Fast forward to now and the wines are looking more compelling than ever. The vineyards have recently been certified (all wines from the 2019 vintage are now organic) and the return to traditional winemaking (slow natural ferments in concrete vats, long ageing in only old Slovenian oak) alongside careful vineyard management is cementing Borgogno as a traditional house in style, with a modern grasp on the future. 

With a desirable collection of vineyard holdings across the region, Borgogno are making a diverse and impressive range of wines.  The classic examples of Nebbiolo show in the Barolo wines while the Freisa is a gorgeous nod to the indigenous grape of Piedmont. Barbera Superiore offers silky fruit complexity and the Dolcetto shows brightness and crunch. The Riesling is well worth a look for lovers of the variety while the quirky ‘Chinato’ is an Italophile’s delight. 
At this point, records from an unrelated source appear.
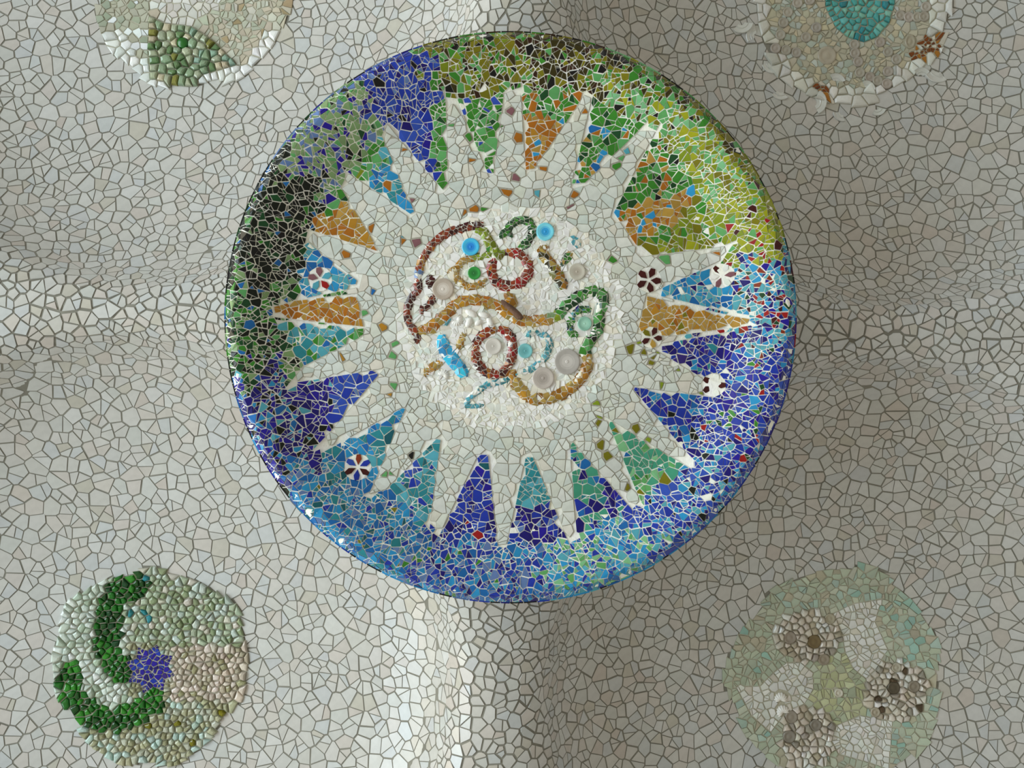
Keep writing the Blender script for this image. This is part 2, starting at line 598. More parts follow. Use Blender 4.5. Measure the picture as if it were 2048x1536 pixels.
# wedges clockwise from the top: inner left, outer left, outer right, inner right (pixels); ray = a white ray follows
W = lambda poly, pal, label, ray=True: (poly, pal, label, ray)
WEDGES = [
 W([(975, 347), (914, 198), (1008, 187), (987, 347)], [('grn', 5), ('ltgrn', 3), ('blue2', 1.2), ('white', 1), ('brick', .3), ('dkgrn', 1)], 'green wedge with a few blue pieces'),
 W([(1051, 340), (1042, 175), (1168, 190), (1068, 338)], [('orange', 6), ('tan', 2.5), ('gold', 2), ('sky', .3)], 'orange wedge topped with green'),
 W([(1143, 368), (1184, 197), (1288, 250), (1170, 366)], [('grn', 5), ('dkgrn', 2), ('sky', 1), ('cerul', 1), ('orange', .8), ('tan', .8), ('ltgrn', 1.5)], 'green wedge edged with sky blue'),
 W([(1227, 425), (1312, 262), (1465, 489), (1287, 513)], [('grn', 1)], 'broad wedge of green, orange and olive bands'),
 W([(1308, 583), (1445, 519), (1494, 630), (1310, 590)], [('aqua', 4), ('sky', 4), ('cerul', 1.5), ('navy', .6), ('white', .4)], 'light blue wedge with a pale flower', False),
 W([(1292, 591), (1500, 638), (1490, 652), (1335, 673), (1275, 662)], [('tan', 6), ('gold', 2.5), ('orange', .8), ('olive', .5)], 'tan wedge pointing outwards', False),
 W([(1303, 690), (1480, 660), (1412, 761), (1306, 697)], [('cobalt', 4), ('purple', 2.5), ('navy', 2), ('teal', 1), ('sky', 1.2), ('indigo', 1.5)], 'violet blue wedge'),
 W([(1269, 774), (1408, 792), (1387, 920), (1267, 780)], [('cobalt', 5), ('cerul', 2), ('navy', 1.5), ('sky', 1), ('indigo', 1), ('white', .25), ('blackgrn', .3)], 'cobalt blue wedge'),
 W([(1218, 838), (1375, 933), (1280, 1000), (1214, 842)], [('sea', 6), ('mint', 1), ('olive', .5), ('cerul', .6), ('grn', .5), ('ltgrn', 1)], 'sea green wedge'),
 W([(1146, 884), (1264, 1018), (1154, 1078), (1139, 884)], [('sea', 4), ('cerul', 2), ('navy', 1.5), ('teal', 1), ('cobalt', .8)], 'sea green and dark blue wedge'),
 W([(1066, 914), (1138, 1086), (1014, 1088), (1051, 914)], [('teal', 5), ('aqua', 2.5)], 'teal wedge darkening to navy'),
 W([(976, 909), (996, 1090), (881, 1065), (957, 909)], [('cobalt', 5), ('navy', 3), ('blue2', 2), ('red', .25), ('dkteal', .4), ('indigo', 2)], 'deep blue wedge with red chips'),
 W([(883, 868), (860, 1046), (772, 979), (878, 872)], [('teal', 5), ('aqua', 3), ('cobalt', .8), ('dkteal', 1)], 'turquoise wedge'),
 W([(812, 815), (738, 988), (651, 901), (806, 815)], [('sky', 5), ('cerul', 2), ('teal', 2)], 'sky blue wedge with a red and blue flower'),
 W([(764, 742), (636, 890), (580, 766), (760, 738)], [('blue2', 3), ('indigo', 4), ('navy', 2), ('aqua', .5)], 'indigo and mid blue wedge'),
 W([(727, 672), (606, 733), (552, 640), (727, 656)], [('aqua', 4), ('teal', 2), ('grn', 1.5), ('ltgrn', 1), ('cerul', .6)], 'aqua and green wedge', False),
 W([(727, 654), (552, 634), (547, 614), (590, 601), (713, 587)], [('orange', 4), ('gold', 4), ('tan', 2)], 'orange wedge pointing outwards to the dark green rim', False),
 W([(719, 574), (592, 600), (612, 481), (721, 566)], [('aqua', 4), ('sky', 4), ('cerul', 1.5)], 'light blue wedge with a red flower'),
 W([(753, 502), (617, 459), (682, 375), (755, 496)], [('gold', 4), ('orange', 3), ('tan', 3)], 'amber wedge with green at its outer end'),
 W([(826, 432), (697, 346), (764, 272), (831, 428)], [('teal', 3), ('sky', 3), ('cerul', 2), ('aqua', 1.5), ('orange', .25)], 'teal wedge with green at its outer end'),
 W([(885, 380), (775, 248), (891, 195), (896, 366)], [('cobalt', 5), ('blue2', 3), ('navy', 1.5), ('indigo', 1.5)], 'blue wedge with a green flank'),
]
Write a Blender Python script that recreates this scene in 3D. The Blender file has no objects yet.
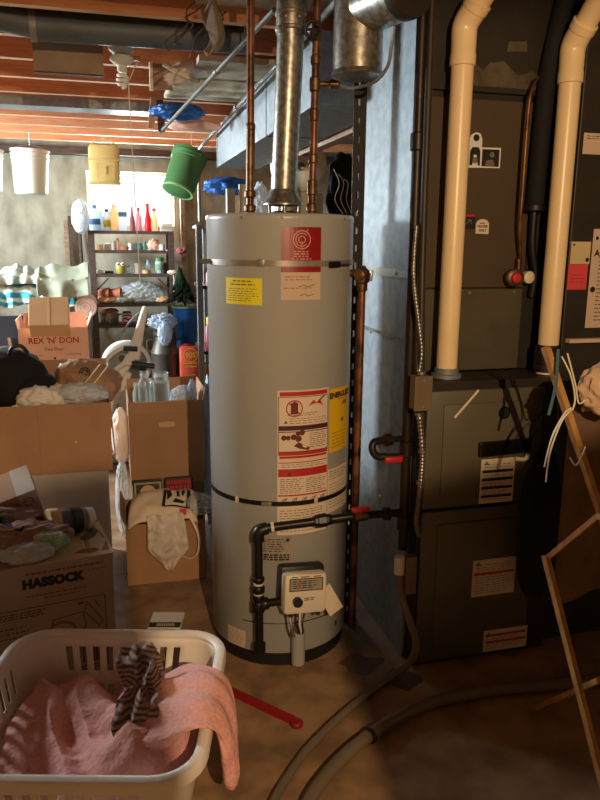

Barolo country itself is outrageously beautiful with plenty of rolling hills and foggy vineyards which is incidentally where the grape Nebbiolo got its name – Nebbia meaning ‘fog’ in Italian. The region is also famous for white truffles, hazelnuts and incredibly good dark chocolate. An incredible restaurant scene caps off what is an inspiring place to visit, and we are thrilled to have the Borgogno collection in the Sometimes Always range.